THE PARAMETERS OF THE CONCESSION AGREEMENT FOR THE CONSTRUCTION OF TRANSPORT INFRASTRUCTURE WITHIN THE FRAMEWORK OF THE COMPLEX MINING PROJECT
The work is devoted to the construction of the railway line as part of an integrated mining project for the successful operation of the mining and processing plant. The purpose of the work is to develop and substantiate a model of a concession agreement for the construction of railway infrastructure, which is indispensable for the successful implementation of a project for the development of the major coal deposit. Methods used in the research are strategic, institutional, investment analysis, method of modeling and forecasting.

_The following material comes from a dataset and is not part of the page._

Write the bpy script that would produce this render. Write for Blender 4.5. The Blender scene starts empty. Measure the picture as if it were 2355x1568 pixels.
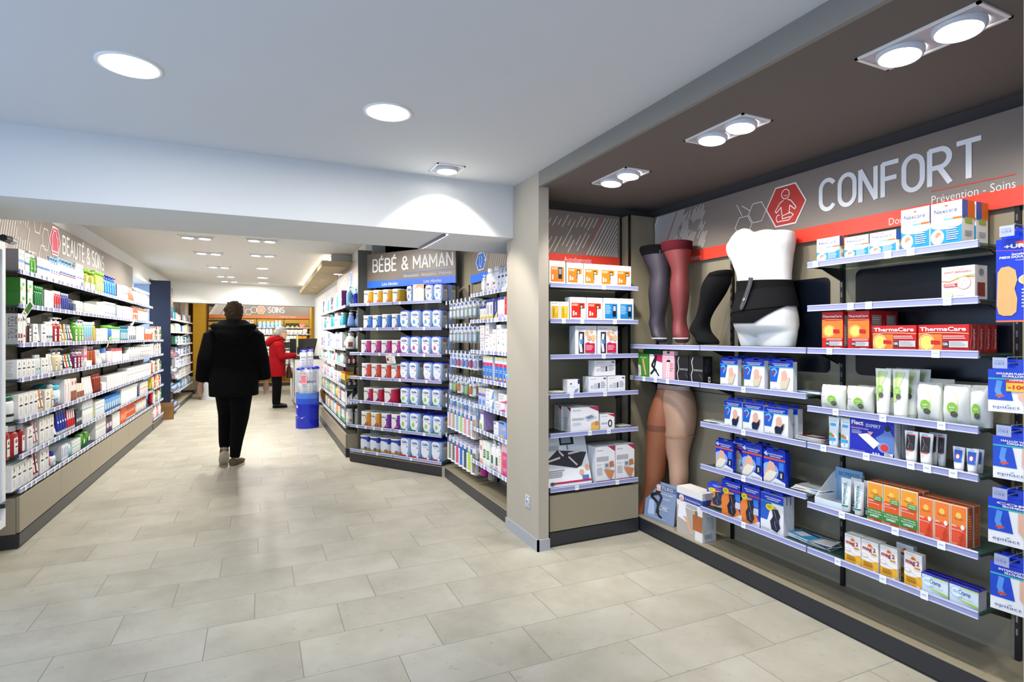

In the course of the research, it was established that in the Russian Federation the concession mechanism for the construction of railway infrastructure within the frame of a complex project for the development, contributing to its successful implementation, is poorly defined. The scientific work identifies and substantiates the technical and economic indicators of the concession agreement (total mineral transportation volume, railway line capacity), and also pricing parameters (financial model, concession fee, guaranteed minimum income). The possibility of the concession transformation into a quasi-form of public-private partnership for the most efficient implementation of mining projects is analyzed. As a result of the research, concession agreement model, providing the construction of a railway section and infrastructure for the mining project implementation (construction of a mining and concentrating plant), have been obtained. Restriction is the use of the message for industrial purposes.